Wenn ein Händler verlangt, deine Lizenz-Dokumente kostenpflichtig bei einem Wirtschaftsprüfer oder Rechtsanwalt „zu hinterlegen“, ist Vorsicht geboten. Meist steckt dahinter der Versuch, unwirksame oder unvollständige Rechte zu verschleiern. Denn:
Vollständiger Abschluss vor Ort möglich
Du kannst den Auftrag vollständig abschließen, indem dir der Händler bei Lieferung die gesamte Rechtekette übersendet und übergibt. Ein teures Depot bei Dritten ist dafür nicht nötig.
Falsche Sicherheit bei Insolvenz
Ein Argument für die Hinterlegung lautet oft, bei Insolvenz des Händlers seien deine Unterlagen geschützt. Doch wenn der Händler pleitegeht und die Dokumente später im Audit als fehlerhaft oder manipuliert entlarvt werden, steht niemand mehr für die Richtigkeit ein. Du kannst den insolventen Händler nicht belangen – und der Wirtschaftsprüfer hat nur verwahrt, nicht geprüft.

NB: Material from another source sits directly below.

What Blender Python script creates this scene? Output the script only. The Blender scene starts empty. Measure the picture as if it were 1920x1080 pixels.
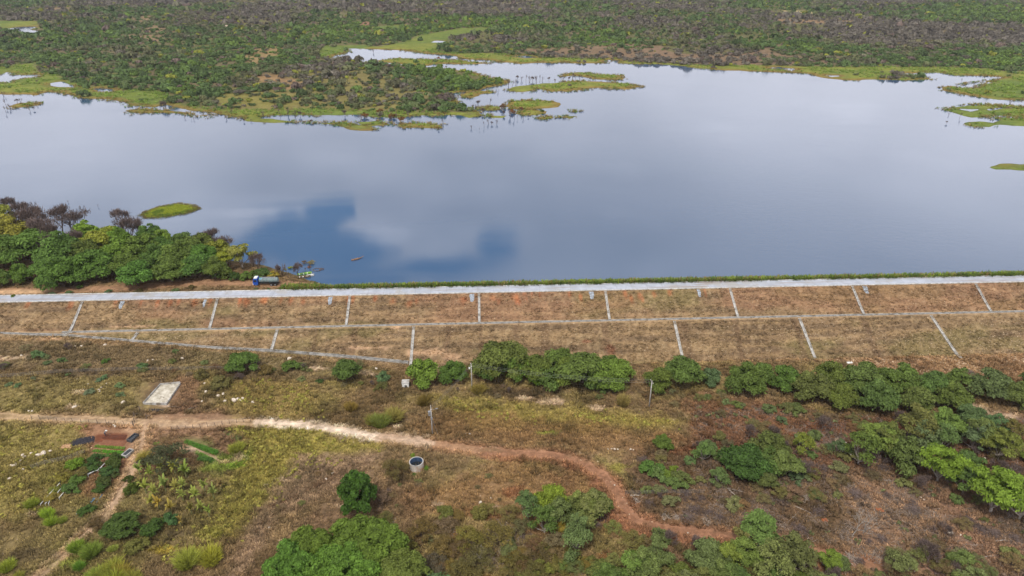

Prüfer prüfen nur Vollständigkeit, nicht Richtigkeit
Wirtschaftsprüfer bestätigen allenfalls, dass alle Papiere vorliegen. Sie überprüfen nicht, ob die Dokumente echt oder gesetzeskonform sind. Eine Manipulation bleibt unentdeckt, bis es zu spät ist.Verlange stets die direkte Übergabe aller Original-Belege zur Rechtekette bei Software-Lieferung. So sicherst du dir maximale Transparenz und verhinderst, Opfer eines Lizenz-Betrugs zu werden.
Mit diesem detaillierten Leitfaden bist du 2025 in der Lage, gebrauchte Software rechts- und vergaberechtlich sicher zu beschaffen. Er führt dich strukturiert durch alle Phasen und minimiert Risiken. Viel Erfolg bei deiner Beschaffung!